A recent paper from the American Enterprise Institute found that 68 percent of all subsidized federal crop insurance payments in 2014?2015 went to the top 10 percent of farms, measured by the value of their crop sales. This goes for cash subsidies as well: The top 10 percent of farms received 58 percent of these subsidies, while the bottom 80 percent of farms received less than 20 percent.
Similarly, the Environmental Working Group has shown that in 2016 the top 1 percent of farm subsidy recipients got an average payout of $116,501. The median farmer received a more modest $2,479.
How do these numbers relate to the output of the farms? If the top 10% of farms produce 90% of the total output, then it would seem that they are getting the worse end of the deal (or, they're doing better, so they need less support). Or, if the top 10% of farms produce 15% of the total output, then they are getting far more than others, then why?
You can't just complain about "the 1%" for the sake of complaining about "the 1%". (Well, obviously one can, but it's intellectually bankrupt).
Whats funny is; what I've seen living in and being a farmer is the struggling farmers don't accept hand-outs as a matter of principle while the miserable cry-baby spoiled rich farmers grab every hand out they can get their hands on including exploiting illegal workers and every subsidy ever existing while they just keeps on complaining about "rough" times in their multi-million dollar homes miles away from their stinky and immigrant ran farms.

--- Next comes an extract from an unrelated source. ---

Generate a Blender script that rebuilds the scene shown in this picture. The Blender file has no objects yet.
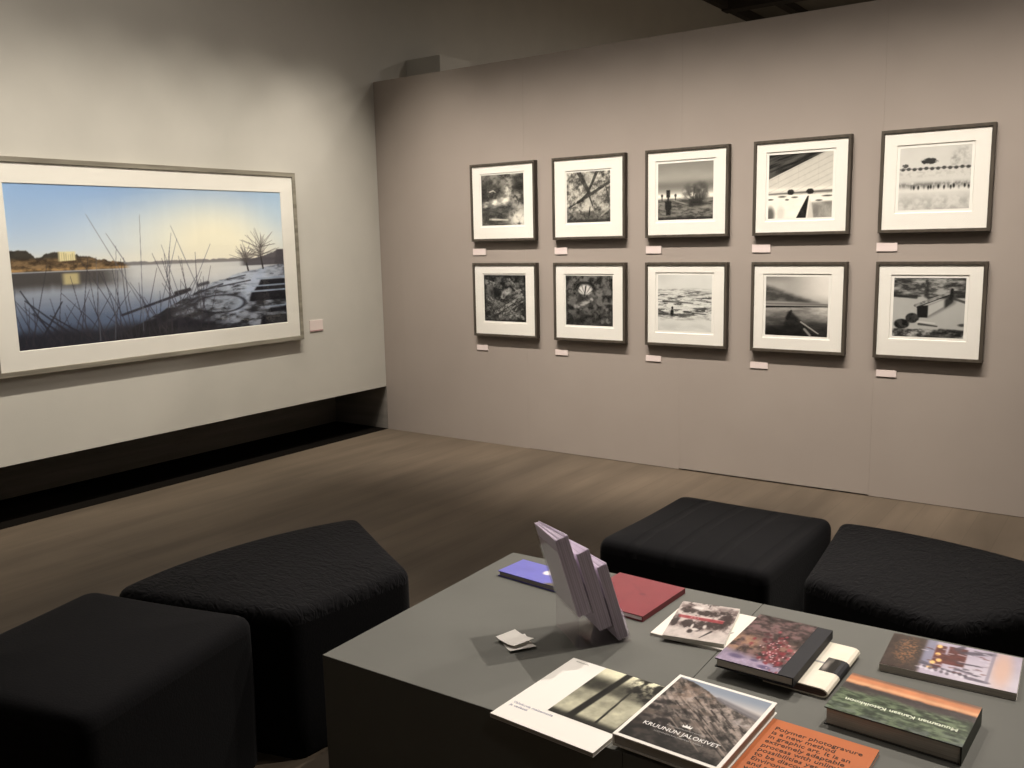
import bpy, bmesh, math, random
import numpy as np
from mathutils import Matrix, Vector
random.seed(7)
PI = math.pi
C = bpy.context.scene.collection
R = math.radians

# ------------------------------------------------------------------ helpers
def lin(c):
    return tuple((v/12.92 if v <= .04045 else ((v+.055)/1.055)**2.4) for v in c)

def hexc(r, g, b):
    return lin((r/255, g/255, b/255))

def new_mat(name, col=(.5, .5, .5), rough=.6, spec=.3, metal=0.0):
    m = bpy.data.materials.new(name); m.use_nodes = True
    b = m.node_tree.nodes['Principled BSDF']
    b.inputs['Base Color'].default_value = (*col, 1)
    b.inputs['Roughness'].default_value = rough
    b.inputs['Specular IOR Level'].default_value = spec
    b.inputs['Metallic'].default_value = metal
    return m

def noise_mat(name, c1, c2, scale=(8, 8, 8), rough=.6, spec=.3, bump=0.0, detail=6.0, bump_scale=None, lo=.35, hi=.65):
    m = new_mat(name, c1, rough, spec)
    nt = m.node_tree; N = nt.nodes; L = nt.links; b = N['Principled BSDF']
    tc = N.new('ShaderNodeTexCoord'); mp = N.new('ShaderNodeMapping'); mp.inputs['Scale'].default_value = scale
    nz = N.new('ShaderNodeTexNoise'); nz.inputs['Scale'].default_value = 1.0; nz.inputs['Detail'].default_value = detail
    rp = N.new('ShaderNodeValToRGB')
    rp.color_ramp.elements[0].position = lo; rp.color_ramp.elements[0].color = (*c1, 1)
    rp.color_ramp.elements[1].position = hi; rp.color_ramp.elements[1].color = (*c2, 1)
    L.new(tc.outputs['Object'], mp.inputs['Vector']); L.new(mp.outputs['Vector'], nz.inputs['Vector'])
    L.new(nz.outputs['Fac'], rp.inputs['Fac']); L.new(rp.outputs['Color'], b.inputs['Base Color'])
    if bump:
        n2 = N.new('ShaderNodeTexNoise'); n2.inputs['Scale'].default_value = bump_scale or 60; n2.inputs['Detail'].default_value = 5
        bp = N.new('ShaderNodeBump'); bp.inputs['Strength'].default_value = bump; bp.inputs['Distance'].default_value = .004
        L.new(tc.outputs['Object'], n2.inputs['Vector']); L.new(n2.outputs['Fac'], bp.inputs['Height'])
        L.new(bp.outputs['Normal'], b.inputs['Normal'])
    return m

def ink_mat(name, rough=.5, spec=.3):
    m = new_mat(name, (.5, .5, .5), rough, spec)
    a = m.node_tree.nodes.new('ShaderNodeAttribute'); a.attribute_name = 'ink'
    m.node_tree.links.new(a.outputs['Color'], m.node_tree.nodes['Principled BSDF'].inputs['Base Color'])
    return m

def clear_mat(name, tint, f0, rough, gl=1.0):
    """clear sheet: light passes straight through, the surface mirrors a little, more at grazing angles"""
    m = bpy.data.materials.new(name); m.use_nodes = True
    nt = m.node_tree; N = nt.nodes; L = nt.links
    N.remove(N['Principled BSDF'])
    t = N.new('ShaderNodeBsdfTransparent'); t.inputs['Color'].default_value = (*tint, 1)
    g = N.new('ShaderNodeBsdfGlossy'); g.inputs['Roughness'].default_value = rough
    g.inputs['Color'].default_value = (gl, gl, gl, 1)
    lw = N.new('ShaderNodeLayerWeight'); lw.inputs['Blend'].default_value = .5
    pw = N.new('ShaderNodeMath'); pw.operation = 'POWER'; pw.inputs[1].default_value = 4.0
    f = N.new('ShaderNodeMath'); f.operation = 'MULTIPLY_ADD'; f.inputs[1].default_value = .6; f.inputs[2].default_value = f0
    L.new(lw.outputs['Facing'], pw.inputs[0]); L.new(pw.outputs[0], f.inputs[0])
    mx = N.new('ShaderNodeMixShader')
    L.new(f.outputs[0], mx.inputs['Fac']); L.new(t.outputs['BSDF'], mx.inputs[1]); L.new(g.outputs['BSDF'], mx.inputs[2])
    L.new(mx.outputs['Shader'], N['Material Output'].inputs['Surface'])
    return m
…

The government needs to stop spoiling and nanny-ING their cry-baby constituents if they ever want a prayer of governing a responsible society. It is shocking to see the biggest cry-babies get billions in subsidies from irrigation gasket repairs to millions for dormant land, etc.. etc.. etc.. Its appalling!
But, how will we meet our 5 year plan production quotas of providing grain for the proletariat?